**The problem**: Copy exactly the lines from the start of the material through the line with "-.002, .92, .97).build('strike_plate', chrome, d2)". Pictures stay out of the copy.

**Given information**:
----------

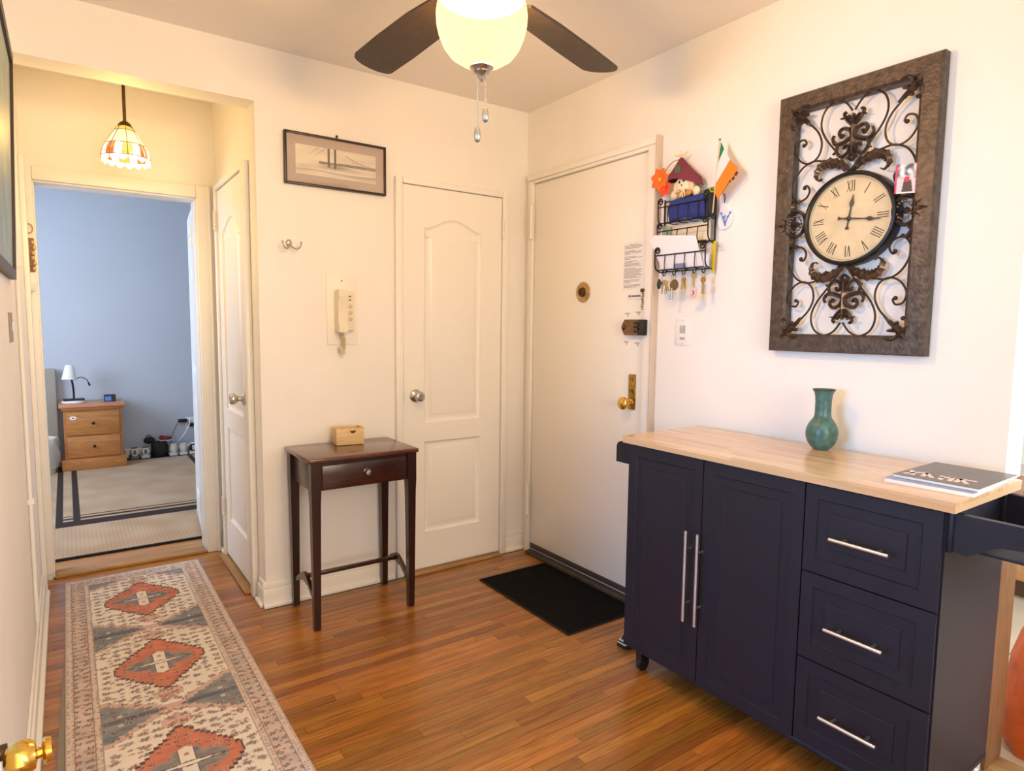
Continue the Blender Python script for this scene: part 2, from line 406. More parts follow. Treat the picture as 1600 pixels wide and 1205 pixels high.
# door_2: closet door in the back wall
d2 = thing('door_2', 'white moulded closet door with an arched upper panel and round knob', None, (-.477, 0, 0), kind='structure')
K1, K2 = -.772, -.182
fnb = lambda a, b, d: Vector((a, -.016-d, b))
moulded(fnb, (K1, K2, .025, 2.0), [arch_panel(-.655, -.31, .80, 1.80, .052), rectp(-.655, -.31, .215, .70)], RINGS, .016).build('leaf', doorp, d2)
for a0, a1, b0, b1 in ((K1-.042, K1-.004, 0, 2.034), (K2+.004, K2+.044, 0, 2.034), (K1-.003, K2+.003, 2.004, 2.034)):
    MB().box(a0, a1, -.027, 0, b0, b1, .005).build('casing', trimp, d2)
MB().box(K1-.002, K2+.002, -.05, 0, 0, .014, .004).build('saddle', saddlem, d2)
hinge(d2, K2+.004, -.028, 1.79, 1.88, trimp); hinge(d2, K2+.004, -.028, .22, .31, trimp)
doorknob(d2, (-.706, -.016, .945), (0, -1, 0), chrome)
MB().box(K1-.0038, K1-.0005, -.02, -.002, .92, .97).build('strike_plate', chrome, d2)

# door_3: hall closet door in the hall's right wall
d3 = thing('door_3', 'white moulded closet door on the right side of the hall', None, (XE, .46, 0), kind='structure')
fnh = lambda a, b, d: Vector((XE-.016-d, -a, b))
moulded(fnh, (-.772, -.19, .03, 2.0), [arch_panel(-.672, -.285, .85, 1.78, .052), rectp(-.672, -.285, .24, .75)], RINGS, .016).build('leaf', doorp, d3)
for a0, a1, b0, b1 in ((.776, .815, 0, 2.036), (.13, .186, 0, 2.036), (.187, .775, 2.004, 2.036)):
    MB().box(XE-.028, XE, a0, a1, b0, b1, .005).build('casing', trimp, d3)
MB().box(XE-.052, XE-.002, .19, .80, 0, .016, .004).build('saddle', saddle2, d3)
hinge(d3, XE-.03, .778, 1.80, 1.89, trimp); hinge(d3, XE-.03, .778, .25, .34, trimp)
doorknob(d3, (XE-.016, .262, .945), (-1, 0, 0), chrome)

# door_1: flat entry door in the right wall
d1 = thing('door_1', 'flat cream entry door with brass knob plate, rim lock and posted notice', None, (0, -.51, 0), kind='structure')
MB().box(-.01, 0, -.934, -.089, .03, 2.085, .003).build('leaf', doorp, d1)
for y0, y1, z0, z1, t in ((-.987, -.938, 0, 2.105, .03), (-.085, -.043, 0, 2.105, .024), (-.937, -.086, 2.089, 2.105, .024)):
    MB().box(-t, 0, y0, y1, z0, z1, .004).build('casing', trimp, d1)
MB().box(-.032, 0, -.992, -.04, 2.105, 2.135, .006).build('head_moulding', trimp, d1)
MB().box(-.038, 0, -.999, -.988, 0, 2.14, .004).build('casing', mat('casing_edge_shade', rgb(208, 190, 172), .5), d1)  # taupe paints in the shade on the casing edge that faces away
thr = mat('threshold_stone', rgb(74, 66, 58), .5, var=.35, vscale=14)
MB().box(-.045, 0, -.937, -.087, 0, .02, .003).build('threshold', thr, d1)
MB().box(-.016, -.0105, -.93, -.095, .032, .062, .002).build('door_sweep', mat('sweep', rgb(64, 56, 50), .6), d1)
for z0, z1 in ((1.80, 1.975), (.24, .40)):
    hh = MB().box(-.026, -.0245, -.092, -.055, z0-.01, z1+.01, .003).build('hinge', trimp, d1)
    q_ = MB(); q_.cyl((-.034, -.087, z0), (-.034, -.087, z1), .008, n=10).ball((-.034, -.087, z0-.006), .01, 8, 6).build('hinge_pin', trimp, hh)
ph = MB().lathe([(.001, 0), (.052, 0), (.052, .004), (.047, .007), (.034, .004), (.032, .006), (.024, .006)], (-.01, -.507, 1.482), 28, (-1, 0, 0), cap=False).build('peephole', mat('tan_metal', rgb(196, 160, 112), .4, .6, var=.2, vscale=60), d1)
MB().lathe([(.024, 0), (.022, .012), (.013, .014), (.011, .008), (.001, .008)], (-.015, -.507, 1.482), 20, (-1, 0, 0), cap=False).build('peephole_cup', bronze, ph)
# notice with its illegible lines
nt = MB().box(-.0115, -.0103, -.920, -.786, 1.483, 1.70).build('notice', paperm, d1); nt['label'] = 'white paper notice with fine print'
tx = MB(); zz = 1.688; k = 0
lens = [.45, .9, .95, .8, 0, .55, .9, .85, .3, 0, .6, .95, .3, 0, .7, .4, .85, .8, .9, 0, .6, .95, .85, .95, .8, .9, .95, .7, .9, 0, .85, .8, .35, 0, .9, .85, .7]
for l_ in lens:
    if l_:
        y_ = -.794 if l_ != .45 else -.825
        tx.box(-.0121, -.0117, y_-.118*l_, y_, zz-.0022, zz)
    zz -= .0054
tx.build('print_lines', mat('fine_print', rgb(150, 142, 132), .8), nt)
pt = MB().box(-.0145, -.0103, -.918, -.822, 1.438, 1.462, .002).build('name_plate', whitep, d1)
MB().ball((-.0148, -.836, 1.451), (.0012, .007, .0055), 8, 6).box(-.0152, -.0146, -.905, -.846, 1.4475, 1.4545).build('print_lines', inkm, pt)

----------

**Result**:
Continue the Blender Python script for this scene: part 2, from line 406. More parts follow. Treat the picture as 1600 pixels wide and 1205 pixels high.
# door_2: closet door in the back wall
d2 = thing('door_2', 'white moulded closet door with an arched upper panel and round knob', None, (-.477, 0, 0), kind='structure')
K1, K2 = -.772, -.182
fnb = lambda a, b, d: Vector((a, -.016-d, b))
moulded(fnb, (K1, K2, .025, 2.0), [arch_panel(-.655, -.31, .80, 1.80, .052), rectp(-.655, -.31, .215, .70)], RINGS, .016).build('leaf', doorp, d2)
for a0, a1, b0, b1 in ((K1-.042, K1-.004, 0, 2.034), (K2+.004, K2+.044, 0, 2.034), (K1-.003, K2+.003, 2.004, 2.034)):
    MB().box(a0, a1, -.027, 0, b0, b1, .005).build('casing', trimp, d2)
MB().box(K1-.002, K2+.002, -.05, 0, 0, .014, .004).build('saddle', saddlem, d2)
hinge(d2, K2+.004, -.028, 1.79, 1.88, trimp); hinge(d2, K2+.004, -.028, .22, .31, trimp)
doorknob(d2, (-.706, -.016, .945), (0, -1, 0), chrome)
MB().box(K1-.0038, K1-.0005, -.02, -.002, .92, .97).build('strike_plate', chrome, d2)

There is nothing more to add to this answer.